Glassed Off

Murphys Law Glass Mk3So farewell Google Glass. For now at least. It looked like the next big thing, alongside all the other next big things Google is working on, but for the moment at least, the dream seems to be over.

In one sense, no one should be too surprised when Google kills something. Look back over the company’s history and it is littered with the corpses of defunct tech and services. Think Google Wave, Google Buzz, Google Talk and Google Reader, to name but a few.

But Glass was different. It seemed like, to use that phrase beloved of serial conference speakers, a paradigm shift in the way we would interact with the world around us. It seemed to have the potential to fuse the real and digital worlds so that you could go about your daily life in the real world while remaining permanently tuned in to your digital one.
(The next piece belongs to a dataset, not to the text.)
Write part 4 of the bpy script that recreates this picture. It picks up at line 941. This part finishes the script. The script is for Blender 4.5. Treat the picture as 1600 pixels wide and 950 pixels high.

It’s not quite as shocking as Google announcing an end to its work on driverless cars, but it’s somewhere between that and all those other more mundane services Google has killed in the past.

For all its virtues, however, there have always been issues with Glass. Firstly, the device itself was expensive, with the first wave of units costing $1,500 when they went on sale to developers as part of the Glass Explorer programme.

“Beam me up, Scotty”
Secondly, people wearing Glass looked at worst nerdy, and at best like they’d just stepped off the set of Star Trek. Early users reported being constantly stopped in the street by people wanting to take a closer look. But enthusiasm turned to cynicism, as the word ‘Glasshole’ entered the vernacular as a pejorative term for someone wearing Glass.

And it didn’t stop at name-calling, as reports started to appear of Glass wearers being attacked for their early adoption. Occasionally, the attacks came from people who believed the Glasshole had been covertly photographing them or filming them. Understandable, when you could take a photo with the wink of an eye. Bans on Glass in restaurants and bars inevitably followed.

Google insists that the Glass story is not over. Announcing the decision to end the Glass Explorer programme on its Google+ account the company says: “We’re continuing to build for the future, and you’ll start to see future versions of Glass when they’re ready”.

Nevertheless, yesterday’s news will have gone down badly with those developers who have invested money in buying the device and time in developing apps and services to work with it. Those companies that have launched apps for Glass – there’s a decent summary here – will also no doubt be wondering what to do with them, even if Google has pledged to support companies using Glass.

I wonder how Tesco, which announced the Glass version of its shopping app just two days ago, is feeling about the tech right now. Glassed off is my guess. In the words of one developer, Tony Beddard, who posted a comment in response to the announcement yesterday: “Never, has so much, been promised, to so many, with so little delivered, for so much. GIVE ME MY MONEY BACK GOOGLE GLASS.”